HELP! I need somebody.

You say that something about Google+ isn't working or is confusing you, and you need some help or guidance? Don't know where to turn to find out more? There are lots of resources about Google+, but sometimes you just don't know where to look.

A good first step to helping yourself is to check out the Google+ Help pages. You can access them by going to the gear towards the top right of most Google+ pages and selecting the Help item.  Seems easy, huh?

But sometimes you just can't figure out the answer there. Or even find it. Another good approach is to check out the Google+ Discussion Forum. This is one of Google's official product forums, and both community managers and "Top Contributors" from outside Google read the forum and try to help out as best they can. A good first start might be to search the forum (hey, this is Google, after all), and if that doesn't work, find a good category to post your question. Make sure you give it a clear subject and you explain all the problems you're having with as much detail as you can.

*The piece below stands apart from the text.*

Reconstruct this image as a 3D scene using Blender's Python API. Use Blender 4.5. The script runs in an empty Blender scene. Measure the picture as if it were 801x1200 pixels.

Finally, don't forget that this is a social network. Ask your friends! Some of them might know the answer, or know somebody who can help out. And if you're asking, don't forget to include +Oasis in the Stream and we'll see if we can find an answer for you. We're also willing to start a hangout to discuss problems if you prefer to troubleshoot that way.

So if you need some help, don't feel lost... there are plenty of tools that can provide guidance.